When he walked away from The Dell in 2001, leaving behind a club on the verge of a move to a new stadium and what is proving to be, so far, a new era, Hoddle said he only did so because it was Tottenham who had offered him a job.
He would not have left for any other team, but the emotional pull of north London, where he made his name and became a fans' favourite, was too strong to resist.
Does such an attachment, and the expectation from supporters who revered him as a player, make the current travails harder to bear?
"The pressure has always been there within myself, because I love this club and I'm part of the foundations of it, so that pressure is internal," he said. "But I can't control the external pressures. I'm aware of them, of course, but you get on with your job."
He had been "down this road before", he added, facing pressure as the manager of England, and before that with Chelsea.

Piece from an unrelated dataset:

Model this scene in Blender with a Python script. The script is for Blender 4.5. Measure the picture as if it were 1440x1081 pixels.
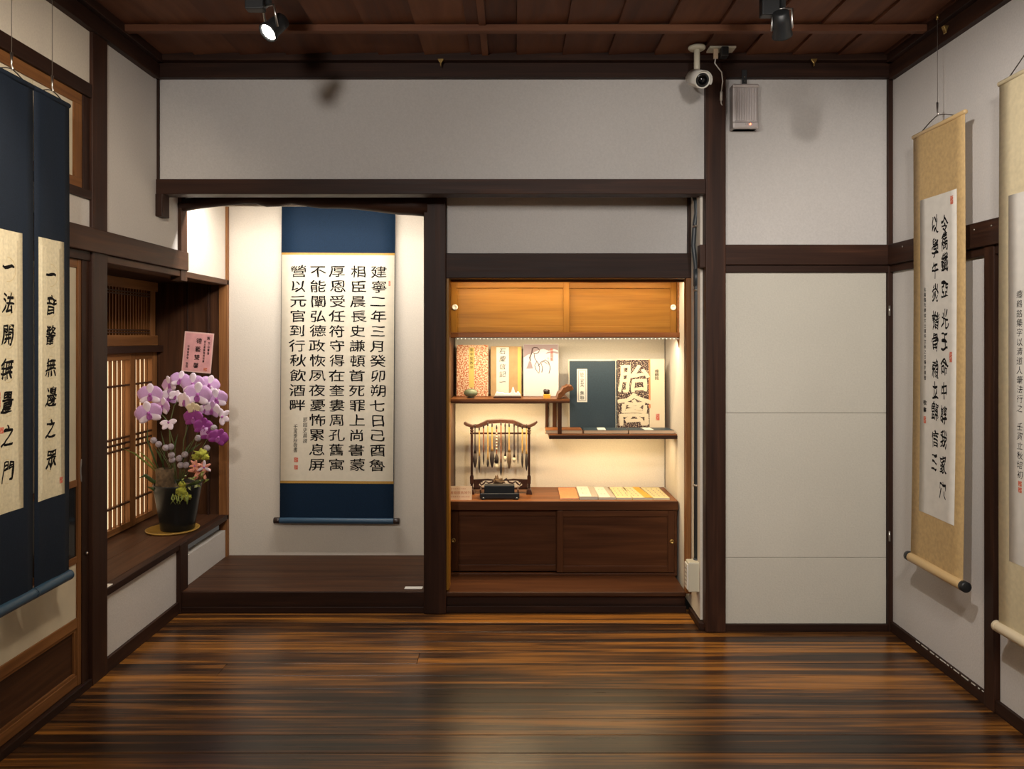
import bpy, bmesh, math, random
from mathutils import Vector, Matrix, noise
random.seed(7)
D = bpy.data; C = bpy.context.scene.collection
for o in list(D.objects): D.objects.remove(o, do_unlink=True)

# ---------------------------------------------------------------- camera, world, lights, exposure
EYE = 1.44; F = 1075.0; CX, CY = 722.0, 475.0        # principal point and focal length measured on a 1440 x 1081 frame
cam = D.objects.new('camera', D.cameras.new('camera')); C.objects.link(cam)
cam.location = (0, 0, EYE); cam.rotation_euler = (math.pi/2, 0, 0)
cam.data.sensor_width = 36; cam.data.lens = 36*F/1440
cam.data.shift_x = -(CX-720)/1440; cam.data.shift_y = -(540.5-CY)/1440
cam.data.clip_start = 0.05
S = bpy.context.scene; S.camera = cam
S.view_settings.view_transform = 'Standard'; S.view_settings.look = 'None'
S.view_settings.gamma = 1; S.view_settings.use_curve_mapping = False
S.view_settings.exposure = 0.5
S.cycles.use_denoising = True
S.cycles.max_bounces = 10; S.cycles.diffuse_bounces = 6
S.cycles.sample_clamp_indirect = 6
w = D.worlds.new('world'); S.world = w; w.use_nodes = True
w.node_tree.nodes['Background'].inputs[0].default_value = (0.9, 0.8, 0.7, 1)
w.node_tree.nodes['Background'].inputs[1].default_value = 0.05

WARM = (1.0, 0.82, 0.62); NEUT = (1.0, 0.93, 0.86); GOLD = (1.0, 0.74, 0.42)
def area(name, loc, size, power, col, rot=(0,0,0)):
    l = D.lights.new(name, 'AREA'); l.shape = 'RECTANGLE'; l.size, l.size_y = size
    l.energy = power; l.color = col
    o = D.objects.new(name, l); C.objects.link(o); o.location = loc; o.rotation_euler = rot; return o
def spot(name, loc, target, power, col, deg=70, blend=.6, rad=.03):
    l = D.lights.new(name, 'SPOT'); l.energy = power; l.color = col; l.spot_size = math.radians(deg); l.spot_blend = blend
    l.shadow_soft_size = rad
    o = D.objects.new(name, l); C.objects.link(o); o.location = loc
    o.rotation_euler = (Vector(target)-Vector(loc)).to_track_quat('-Z', 'Y').to_euler(); return o
# led strips of the alcove, the display niche and its shelves (their housings are built below)
area('alcove_strip_lamp', (-1.10, 4.13, EYE+.80), (1.15, .03), 13, NEUT, (math.radians(8), 0, 0))
area('niche_strip_lamp', (.29, 4.12, EYE+.335), (1.2, .02), 21, (1, .78, .48), (math.radians(6), 0, 0))
area('cabinet_strip_lamp', (.28, 4.315, EYE-.012), (1.2, .015), 5.5, (1, .82, .56), (math.radians(14), 0, 0))
area('shelf_strip_lamp', (-.08, 4.36, EYE-.374), (.5, .012), 3.6, (1, .74, .42), (math.radians(10), 0, 0))
area('low_shelf_strip_lamp', (.55, 4.44, EYE-.580), (.6, .012), 1.7, (1, .76, .44), (math.radians(10), 0, 0))
area('paper_window_lamp', (-2.32, 4.1, 1.0), (1.3, 1.0), 5, (1, .72, .42), (0, math.radians(-90), 0))
TRACK = [  # fixture place, aim, watts, colour, cone, softness
    ((-.865, 2.70, 2.52), (-1.66, 1.75, 1.2), 26, WARM, 90, .03),
    ((.967, 2.75, 2.53), (1.3, 3.5, 1.75), 0, WARM, 80, .03),
    ((.37, 1.48, 2.62), (1.8, 3.05, 1.3), 86, NEUT, 80, .03),
    ((-.74, .35, 2.30), (-.5, 3.77, 1.75), 85, NEUT, 80, .10),
    ((.75, .6, 2.5), (1.3, 3.77, 1.3), 70, NEUT, 75, .12),  # fill lamp added to brighten the door panel
    ((-.3, 1.5, 2.6), (-1.8, 2.8, 1.6), 78, WARM, 72, .12),  # added fill for the left wall, fixture out of view
    ((.2, 0.2, 2.6), (1.8, 1.6, 1.2), 40, WARM, 90, .08),  # unseen fill lamp added for the right wall
]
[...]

"When I was England coach we lost 1-0 to Italy at Wembley when Gianfranco Zola scored, and I said then that we'd still win the qualifying group - and we did. We went to Rome and we qualified for the World Cup. That was a real testing time for me, so you think back and use that experience."
He also cited a poor run at Chelsea in 1993-94 when he turned round a bad start to finish the season in the FA Cup final, having lifted his side to 14th from the relegation mire.
The problem for Hoddle now is that mid-table safety is not the kind of return that the Spurs board is seeking.
They spent £12m in the summer to take Hoddle's transfer outlay to £30m in 28 months. For that, he achieved a ninth-place finish in his first season and 10th in May this year. With no legitimate claim that he has been more hampered by injuries than any other manager, the conclusion has to be that he is, at best, treading water. South-ampton today would like nothing better than to be the side who tug him under.
They relished their 4-0 FA Cup win over Spurs last season that came within days of a league win at St Mary's, and marked the cup win with a video called "White Hart Pain".
The Saints are unbeaten this season, having conceded no goals since the opening 10 minutes of the campaign. And they are looking for a third win on the bounce.
History is on Spurs' side, at least, with Southampton not having won at the Lane for nine years. And it might just need one good result, as Hoddle maintains, to secure a positive change of direction. He said that a few individual errors, plus one bad team performance against Fulham in a 3-0 home defeat, can explain the current predicament.
"There have been many periods in games we've lost where we've performed well. There's a story behind the results and I can see as a coach and with the experience that I've had that if you're performing like that you can turn the corner pretty quick."
If not, it could be the page that is turning.